Trade Turbulence: Tariffs, Reactions, Realignments
The U.S. has imposed 25% tariffs on imports from Japan and South Korea, effective August 1, rattling trade assumptions. In the vegetable oil arena, Indonesia expects a 15–20% drop in palm oil exports to the U.S. due to duties. Malaysia is positioned to pick up the slack, while its officials stress that “American buyers will bear the cost.” This environment may ultimately strengthen the case for U.S.-grown oilseeds — if logistics and pricing hold up.

Wheat’s Shifting Geography
Turkey’s forecast to triple its wheat imports to 10.3 million tons is a direct result of climate strain and market re-opening. Meanwhile, 94.1% of Brazil’s wheat imports in June came from Argentina, which remains cheaper than Brazilian domestic supplies. And in North America, Bartlett’s acquisition of Ceres Global Ag extends its storage footprint and boosts its muscle in the spring wheat trade — a quiet move with long-term implications.

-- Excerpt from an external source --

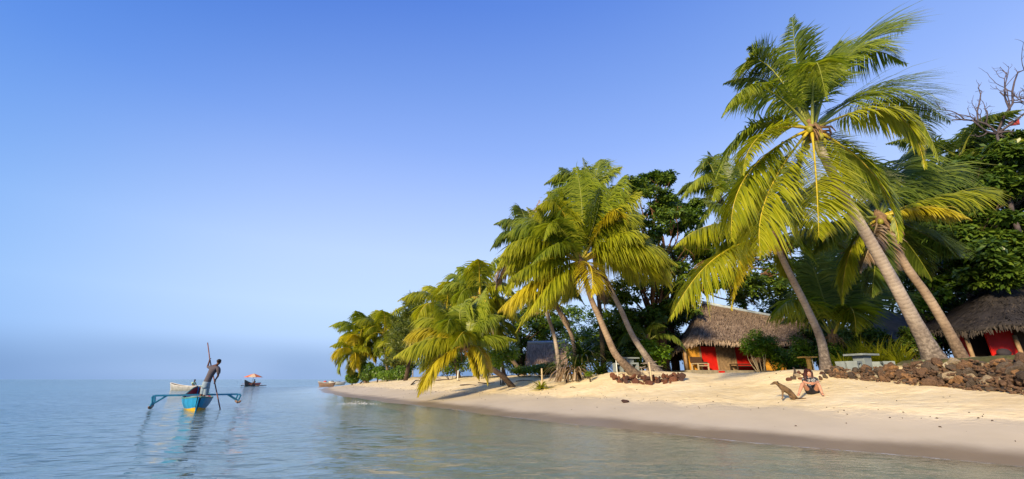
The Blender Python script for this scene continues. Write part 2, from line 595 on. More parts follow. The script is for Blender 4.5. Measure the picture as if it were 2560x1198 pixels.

Weather Patterns Tilt the Balance
South America shows a divided weather map: Argentina’s Pampas is finally seeing rain, while southern Brazil faces deep moisture deficits of up to 60 mm, posing late-stage risks to crops. Meanwhile, reduced U.S. beef and pork production—down 15.4% and 23.5% respectively last week due to holiday cuts—dampens short-term feed grain demand, offering brief relief to overloaded corn stocks.